--- START Dataset content ---

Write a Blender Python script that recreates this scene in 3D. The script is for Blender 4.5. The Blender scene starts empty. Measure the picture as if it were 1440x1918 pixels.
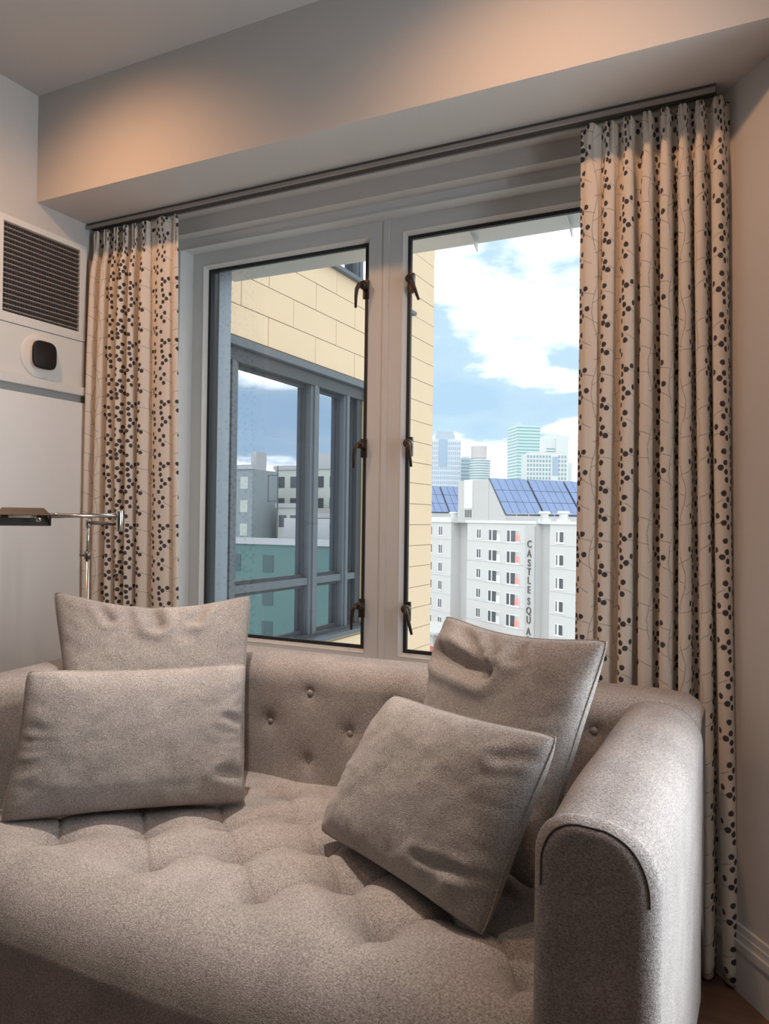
import bpy, bmesh, math, random
import numpy as np
from mathutils import Matrix, Vector, noise
random.seed(7); rng = np.random.default_rng(7)
scn = bpy.context.scene; C = scn.collection

# ------------------------------------------------------------------ camera
CAMZ = 1.19
cam = bpy.data.cameras.new('camera'); camo = bpy.data.objects.new('camera', cam); C.objects.link(camo)
yaw, pit, rol = math.radians(26.456), math.radians(0.571), math.radians(0.768)
right = Vector((math.cos(yaw), math.sin(yaw), 0)); fwd = Vector((-math.sin(yaw), math.cos(yaw), 0)); up = Vector((0, 0, 1))
f2 = fwd*math.cos(pit)+up*math.sin(pit); u2 = up*math.cos(pit)-fwd*math.sin(pit)
r3 = right*math.cos(rol)+u2*math.sin(rol); u3 = u2*math.cos(rol)-right*math.sin(rol)
M = Matrix((r3, u3, -f2)).transposed().to_4x4(); M.translation = (0, 0, CAMZ)
camo.matrix_world = M
cam.sensor_fit = 'VERTICAL'; cam.sensor_height = 36; cam.sensor_width = 36; cam.lens = 1420/1918*36
cam.clip_start = .02; cam.clip_end = 6000
scn.camera = camo

# ------------------------------------------------------------------ exposure, sky, sun, daylight, added side fill
vs = scn.view_settings; vs.view_transform = 'Standard'; vs.look = 'None'; vs.gamma = 1; vs.exposure = 0.9; vs.use_curve_mapping = False

def nodes_new(tree): tree.nodes.clear(); return tree.nodes, tree.links
w = bpy.data.worlds.new('sky'); scn.world = w; w.use_nodes = True
n, l = nodes_new(w.node_tree)
tc = n.new('ShaderNodeTexCoord'); sep = n.new('ShaderNodeSeparateXYZ'); l.new(tc.outputs['Generated'], sep.inputs[0])
zc = n.new('ShaderNodeMath'); zc.operation = 'MAXIMUM'; zc.inputs[1].default_value = 0.0; l.new(sep.outputs['Z'], zc.inputs[0])
za = n.new('ShaderNodeMath'); za.operation = 'ADD'; za.inputs[1].default_value = 0.22; l.new(zc.outputs[0], za.inputs[0])
dv = n.new('ShaderNodeVectorMath'); dv.operation = 'DIVIDE'; l.new(tc.outputs['Generated'], dv.inputs[0])
cb = n.new('ShaderNodeCombineXYZ')
for k in range(3): l.new(za.outputs[0], cb.inputs[k])
l.new(cb.outputs[0], dv.inputs[1])
mp = n.new('ShaderNodeMapping'); mp.inputs['Scale'].default_value = (1.0, 1.0, 0.25); mp.inputs['Location'].default_value = (3.1, .7, 0); l.new(dv.outputs[0], mp.inputs[0])
nz = n.new('ShaderNodeTexNoise'); nz.inputs['Scale'].default_value = 1.15; nz.inputs['Detail'].default_value = 7; nz.inputs['Roughness'].default_value = .52; l.new(mp.outputs[0], nz.inputs['Vector'])
cr = n.new('ShaderNodeValToRGB'); l.new(nz.outputs['Fac'], cr.inputs[0])
e = cr.color_ramp.elements
e[0].position = .34; e[0].color = (.30, .43, .56, 1); e[1].position = .72; e[1].color = (1.8, 1.82, 1.86, 1)
for p, c in ((.42, (.36, .475, .575, 1)), (.47, (.95, .99, 1.03, 1)), (.52, (2.5, 2.5, 2.52, 1)), (.58, (1.4, 1.42, 1.46, 1)), (.63, (.42, .49, .58, 1))):
    x = e.new(p); x.color = c
bg = n.new('ShaderNodeBackground'); bg.inputs['Strength'].default_value = 1.0; l.new(cr.outputs[0], bg.inputs[0])
out = n.new('ShaderNodeOutputWorld'); l.new(bg.outputs[0], out.inputs[0])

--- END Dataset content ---

__Stated problem__
Could you repeat all of the material exactly? Pictures should not be copied.

__Output__
Write a Blender Python script that recreates this scene in 3D. The script is for Blender 4.5. The Blender scene starts empty. Measure the picture as if it were 1440x1918 pixels.
import bpy, bmesh, math, random
import numpy as np
from mathutils import Matrix, Vector, noise
random.seed(7); rng = np.random.default_rng(7)
scn = bpy.context.scene; C = scn.collection

# ------------------------------------------------------------------ camera
CAMZ = 1.19
cam = bpy.data.cameras.new('camera'); camo = bpy.data.objects.new('camera', cam); C.objects.link(camo)
yaw, pit, rol = math.radians(26.456), math.radians(0.571), math.radians(0.768)
right = Vector((math.cos(yaw), math.sin(yaw), 0)); fwd = Vector((-math.sin(yaw), math.cos(yaw), 0)); up = Vector((0, 0, 1))
f2 = fwd*math.cos(pit)+up*math.sin(pit); u2 = up*math.cos(pit)-fwd*math.sin(pit)
r3 = right*math.cos(rol)+u2*math.sin(rol); u3 = u2*math.cos(rol)-right*math.sin(rol)
M = Matrix((r3, u3, -f2)).transposed().to_4x4(); M.translation = (0, 0, CAMZ)
camo.matrix_world = M
cam.sensor_fit = 'VERTICAL'; cam.sensor_height = 36; cam.sensor_width = 36; cam.lens = 1420/1918*36
cam.clip_start = .02; cam.clip_end = 6000
scn.camera = camo

# ------------------------------------------------------------------ exposure, sky, sun, daylight, added side fill
vs = scn.view_settings; vs.view_transform = 'Standard'; vs.look = 'None'; vs.gamma = 1; vs.exposure = 0.9; vs.use_curve_mapping = False

def nodes_new(tree): tree.nodes.clear(); return tree.nodes, tree.links
w = bpy.data.worlds.new('sky'); scn.world = w; w.use_nodes = True
n, l = nodes_new(w.node_tree)
tc = n.new('ShaderNodeTexCoord'); sep = n.new('ShaderNodeSeparateXYZ'); l.new(tc.outputs['Generated'], sep.inputs[0])
zc = n.new('ShaderNodeMath'); zc.operation = 'MAXIMUM'; zc.inputs[1].default_value = 0.0; l.new(sep.outputs['Z'], zc.inputs[0])
za = n.new('ShaderNodeMath'); za.operation = 'ADD'; za.inputs[1].default_value = 0.22; l.new(zc.outputs[0], za.inputs[0])
dv = n.new('ShaderNodeVectorMath'); dv.operation = 'DIVIDE'; l.new(tc.outputs['Generated'], dv.inputs[0])
cb = n.new('ShaderNodeCombineXYZ')
for k in range(3): l.new(za.outputs[0], cb.inputs[k])
l.new(cb.outputs[0], dv.inputs[1])
mp = n.new('ShaderNodeMapping'); mp.inputs['Scale'].default_value = (1.0, 1.0, 0.25); mp.inputs['Location'].default_value = (3.1, .7, 0); l.new(dv.outputs[0], mp.inputs[0])
nz = n.new('ShaderNodeTexNoise'); nz.inputs['Scale'].default_value = 1.15; nz.inputs['Detail'].default_value = 7; nz.inputs['Roughness'].default_value = .52; l.new(mp.outputs[0], nz.inputs['Vector'])
cr = n.new('ShaderNodeValToRGB'); l.new(nz.outputs['Fac'], cr.inputs[0])
e = cr.color_ramp.elements
e[0].position = .34; e[0].color = (.30, .43, .56, 1); e[1].position = .72; e[1].color = (1.8, 1.82, 1.86, 1)
for p, c in ((.42, (.36, .475, .575, 1)), (.47, (.95, .99, 1.03, 1)), (.52, (2.5, 2.5, 2.52, 1)), (.58, (1.4, 1.42, 1.46, 1)), (.63, (.42, .49, .58, 1))):
    x = e.new(p); x.color = c
bg = n.new('ShaderNodeBackground'); bg.inputs['Strength'].default_value = 1.0; l.new(cr.outputs[0], bg.inputs[0])
out = n.new('ShaderNodeOutputWorld'); l.new(bg.outputs[0], out.inputs[0])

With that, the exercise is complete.